The method may further include a step of pre-addressing the packages with the passenger's home address or destination already on it. The packages can be pre-addressed by having the user identify himself, either from a scan bar on his plane ticket, or being provided with preprinted address labels when checking into the airport with his ticket. Alternatively, the passenger may simply manually enter his address information at the machine or kiosk. Accordingly, the kiosk or machine will be provided with a scanner or other device for reading the passenger's information in the medium provided. In an additional example of the method, when the passenger pays by credit card, the delivery service may simply address the package with the billing address provided by a credit card company.

The kiosk or vending machine will also have means for selecting the shipping materials and postage, including in one example, a touch screen or, in another example, pushbuttons corresponding to the packages to be selected. Additionally, the kiosk or vending machine may present the user with an option to select the type of service to be provided, including preferred delivery schedules and carriers.

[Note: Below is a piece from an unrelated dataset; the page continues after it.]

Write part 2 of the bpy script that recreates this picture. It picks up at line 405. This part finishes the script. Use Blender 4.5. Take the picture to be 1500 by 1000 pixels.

In view of the foregoing, the invention allows a passenger to avoid the confiscation of personal items at a security checkpoint when traveling by providing packaging material at the security checkpoint with the ability to drop off the package for a delivery service. The invention enables the passenger to avoid missing a departure time, because the passenger need not lose his/her place in line at the security checkpoint to accommodate the return of the personal items. These and other features and advantages of this invention are described in or are apparent from the following detailed description of the preferred embodiments.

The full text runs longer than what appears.